> [Your task]
All of the data needs to be repeated exactly.

* * * *

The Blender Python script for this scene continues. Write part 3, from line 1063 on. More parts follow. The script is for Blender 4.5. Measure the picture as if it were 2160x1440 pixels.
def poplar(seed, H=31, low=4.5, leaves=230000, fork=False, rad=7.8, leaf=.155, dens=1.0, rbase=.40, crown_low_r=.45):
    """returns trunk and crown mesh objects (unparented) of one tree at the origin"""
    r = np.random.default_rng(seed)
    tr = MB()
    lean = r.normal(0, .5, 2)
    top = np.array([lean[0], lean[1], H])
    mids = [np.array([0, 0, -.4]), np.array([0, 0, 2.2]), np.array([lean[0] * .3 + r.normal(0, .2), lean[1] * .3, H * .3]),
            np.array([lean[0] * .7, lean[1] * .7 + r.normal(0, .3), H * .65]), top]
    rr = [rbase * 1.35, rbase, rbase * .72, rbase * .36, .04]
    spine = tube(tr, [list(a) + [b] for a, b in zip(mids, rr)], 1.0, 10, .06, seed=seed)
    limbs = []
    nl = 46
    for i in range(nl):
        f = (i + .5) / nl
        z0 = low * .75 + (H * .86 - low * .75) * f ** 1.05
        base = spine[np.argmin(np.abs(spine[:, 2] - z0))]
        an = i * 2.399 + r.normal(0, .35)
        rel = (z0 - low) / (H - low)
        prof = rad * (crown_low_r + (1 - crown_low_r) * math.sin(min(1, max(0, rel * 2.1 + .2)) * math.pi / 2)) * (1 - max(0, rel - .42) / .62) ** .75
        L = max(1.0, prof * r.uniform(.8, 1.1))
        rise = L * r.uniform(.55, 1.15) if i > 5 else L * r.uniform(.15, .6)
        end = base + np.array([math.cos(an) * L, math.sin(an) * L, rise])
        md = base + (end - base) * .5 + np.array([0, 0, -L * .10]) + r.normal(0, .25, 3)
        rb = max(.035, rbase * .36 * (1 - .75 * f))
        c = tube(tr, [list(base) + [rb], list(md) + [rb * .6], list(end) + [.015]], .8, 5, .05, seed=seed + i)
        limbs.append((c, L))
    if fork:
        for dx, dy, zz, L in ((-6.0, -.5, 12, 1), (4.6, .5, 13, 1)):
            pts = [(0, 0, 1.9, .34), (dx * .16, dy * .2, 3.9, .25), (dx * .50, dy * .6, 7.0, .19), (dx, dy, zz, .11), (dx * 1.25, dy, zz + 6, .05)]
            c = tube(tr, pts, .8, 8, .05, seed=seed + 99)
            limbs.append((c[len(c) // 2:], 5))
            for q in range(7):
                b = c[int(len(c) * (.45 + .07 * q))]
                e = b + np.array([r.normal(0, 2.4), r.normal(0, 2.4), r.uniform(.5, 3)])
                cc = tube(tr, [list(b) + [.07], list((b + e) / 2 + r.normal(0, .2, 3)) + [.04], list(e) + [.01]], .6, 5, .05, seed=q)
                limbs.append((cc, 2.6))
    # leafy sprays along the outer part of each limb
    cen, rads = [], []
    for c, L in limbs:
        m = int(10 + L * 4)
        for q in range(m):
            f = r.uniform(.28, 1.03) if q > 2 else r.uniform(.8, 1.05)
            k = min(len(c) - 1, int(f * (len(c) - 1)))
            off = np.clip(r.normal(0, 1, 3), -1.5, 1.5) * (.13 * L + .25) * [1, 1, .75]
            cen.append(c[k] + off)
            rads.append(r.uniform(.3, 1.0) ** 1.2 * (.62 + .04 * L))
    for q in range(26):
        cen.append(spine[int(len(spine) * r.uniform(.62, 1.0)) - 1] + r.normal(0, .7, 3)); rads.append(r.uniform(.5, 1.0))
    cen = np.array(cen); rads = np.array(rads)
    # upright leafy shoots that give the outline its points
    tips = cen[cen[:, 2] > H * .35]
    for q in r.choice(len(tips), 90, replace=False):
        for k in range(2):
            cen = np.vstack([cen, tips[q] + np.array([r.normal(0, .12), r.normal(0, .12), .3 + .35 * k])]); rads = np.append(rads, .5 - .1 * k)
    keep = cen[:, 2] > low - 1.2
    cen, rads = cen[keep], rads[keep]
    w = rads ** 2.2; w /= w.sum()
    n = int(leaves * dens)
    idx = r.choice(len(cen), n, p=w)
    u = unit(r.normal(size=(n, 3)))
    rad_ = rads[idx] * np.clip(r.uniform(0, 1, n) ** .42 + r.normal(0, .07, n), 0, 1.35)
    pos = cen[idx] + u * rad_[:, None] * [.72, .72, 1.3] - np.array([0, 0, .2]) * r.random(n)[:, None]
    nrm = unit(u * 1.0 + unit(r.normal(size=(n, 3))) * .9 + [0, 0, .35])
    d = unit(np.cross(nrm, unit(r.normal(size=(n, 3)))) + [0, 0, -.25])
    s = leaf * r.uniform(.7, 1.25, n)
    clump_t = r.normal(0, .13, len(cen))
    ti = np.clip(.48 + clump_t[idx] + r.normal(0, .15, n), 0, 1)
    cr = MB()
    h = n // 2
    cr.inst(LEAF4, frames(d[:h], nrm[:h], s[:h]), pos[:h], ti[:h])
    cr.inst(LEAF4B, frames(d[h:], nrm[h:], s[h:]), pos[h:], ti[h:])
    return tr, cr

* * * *

> [Solution to the exercise]
The Blender Python script for this scene continues. Write part 3, from line 1063 on. More parts follow. The script is for Blender 4.5. Measure the picture as if it were 2160x1440 pixels.
def poplar(seed, H=31, low=4.5, leaves=230000, fork=False, rad=7.8, leaf=.155, dens=1.0, rbase=.40, crown_low_r=.45):
    """returns trunk and crown mesh objects (unparented) of one tree at the origin"""
    r = np.random.default_rng(seed)
    tr = MB()
    lean = r.normal(0, .5, 2)
    top = np.array([lean[0], lean[1], H])
    mids = [np.array([0, 0, -.4]), np.array([0, 0, 2.2]), np.array([lean[0] * .3 + r.normal(0, .2), lean[1] * .3, H * .3]),
            np.array([lean[0] * .7, lean[1] * .7 + r.normal(0, .3), H * .65]), top]
    rr = [rbase * 1.35, rbase, rbase * .72, rbase * .36, .04]
    spine = tube(tr, [list(a) + [b] for a, b in zip(mids, rr)], 1.0, 10, .06, seed=seed)
    limbs = []
    nl = 46
    for i in range(nl):
        f = (i + .5) / nl
        z0 = low * .75 + (H * .86 - low * .75) * f ** 1.05
        base = spine[np.argmin(np.abs(spine[:, 2] - z0))]
        an = i * 2.399 + r.normal(0, .35)
        rel = (z0 - low) / (H - low)
        prof = rad * (crown_low_r + (1 - crown_low_r) * math.sin(min(1, max(0, rel * 2.1 + .2)) * math.pi / 2)) * (1 - max(0, rel - .42) / .62) ** .75
        L = max(1.0, prof * r.uniform(.8, 1.1))
        rise = L * r.uniform(.55, 1.15) if i > 5 else L * r.uniform(.15, .6)
        end = base + np.array([math.cos(an) * L, math.sin(an) * L, rise])
        md = base + (end - base) * .5 + np.array([0, 0, -L * .10]) + r.normal(0, .25, 3)
        rb = max(.035, rbase * .36 * (1 - .75 * f))
        c = tube(tr, [list(base) + [rb], list(md) + [rb * .6], list(end) + [.015]], .8, 5, .05, seed=seed + i)
        limbs.append((c, L))
    if fork:
        for dx, dy, zz, L in ((-6.0, -.5, 12, 1), (4.6, .5, 13, 1)):
            pts = [(0, 0, 1.9, .34), (dx * .16, dy * .2, 3.9, .25), (dx * .50, dy * .6, 7.0, .19), (dx, dy, zz, .11), (dx * 1.25, dy, zz + 6, .05)]
            c = tube(tr, pts, .8, 8, .05, seed=seed + 99)
            limbs.append((c[len(c) // 2:], 5))
            for q in range(7):
                b = c[int(len(c) * (.45 + .07 * q))]
                e = b + np.array([r.normal(0, 2.4), r.normal(0, 2.4), r.uniform(.5, 3)])
                cc = tube(tr, [list(b) + [.07], list((b + e) / 2 + r.normal(0, .2, 3)) + [.04], list(e) + [.01]], .6, 5, .05, seed=q)
                limbs.append((cc, 2.6))
    # leafy sprays along the outer part of each limb
    cen, rads = [], []
    for c, L in limbs:
        m = int(10 + L * 4)
        for q in range(m):
            f = r.uniform(.28, 1.03) if q > 2 else r.uniform(.8, 1.05)
            k = min(len(c) - 1, int(f * (len(c) - 1)))
            off = np.clip(r.normal(0, 1, 3), -1.5, 1.5) * (.13 * L + .25) * [1, 1, .75]
            cen.append(c[k] + off)
            rads.append(r.uniform(.3, 1.0) ** 1.2 * (.62 + .04 * L))
    for q in range(26):
        cen.append(spine[int(len(spine) * r.uniform(.62, 1.0)) - 1] + r.normal(0, .7, 3)); rads.append(r.uniform(.5, 1.0))
    cen = np.array(cen); rads = np.array(rads)
    # upright leafy shoots that give the outline its points
    tips = cen[cen[:, 2] > H * .35]
    for q in r.choice(len(tips), 90, replace=False):
        for k in range(2):
            cen = np.vstack([cen, tips[q] + np.array([r.normal(0, .12), r.normal(0, .12), .3 + .35 * k])]); rads = np.append(rads, .5 - .1 * k)
    keep = cen[:, 2] > low - 1.2
    cen, rads = cen[keep], rads[keep]
    w = rads ** 2.2; w /= w.sum()
    n = int(leaves * dens)
    idx = r.choice(len(cen), n, p=w)
    u = unit(r.normal(size=(n, 3)))
    rad_ = rads[idx] * np.clip(r.uniform(0, 1, n) ** .42 + r.normal(0, .07, n), 0, 1.35)
    pos = cen[idx] + u * rad_[:, None] * [.72, .72, 1.3] - np.array([0, 0, .2]) * r.random(n)[:, None]
    nrm = unit(u * 1.0 + unit(r.normal(size=(n, 3))) * .9 + [0, 0, .35])
    d = unit(np.cross(nrm, unit(r.normal(size=(n, 3)))) + [0, 0, -.25])
    s = leaf * r.uniform(.7, 1.25, n)
    clump_t = r.normal(0, .13, len(cen))
    ti = np.clip(.48 + clump_t[idx] + r.normal(0, .15, n), 0, 1)
    cr = MB()
    h = n // 2
    cr.inst(LEAF4, frames(d[:h], nrm[:h], s[:h]), pos[:h], ti[:h])
    cr.inst(LEAF4B, frames(d[h:], nrm[h:], s[h:]), pos[h:], ti[h:])
    return tr, cr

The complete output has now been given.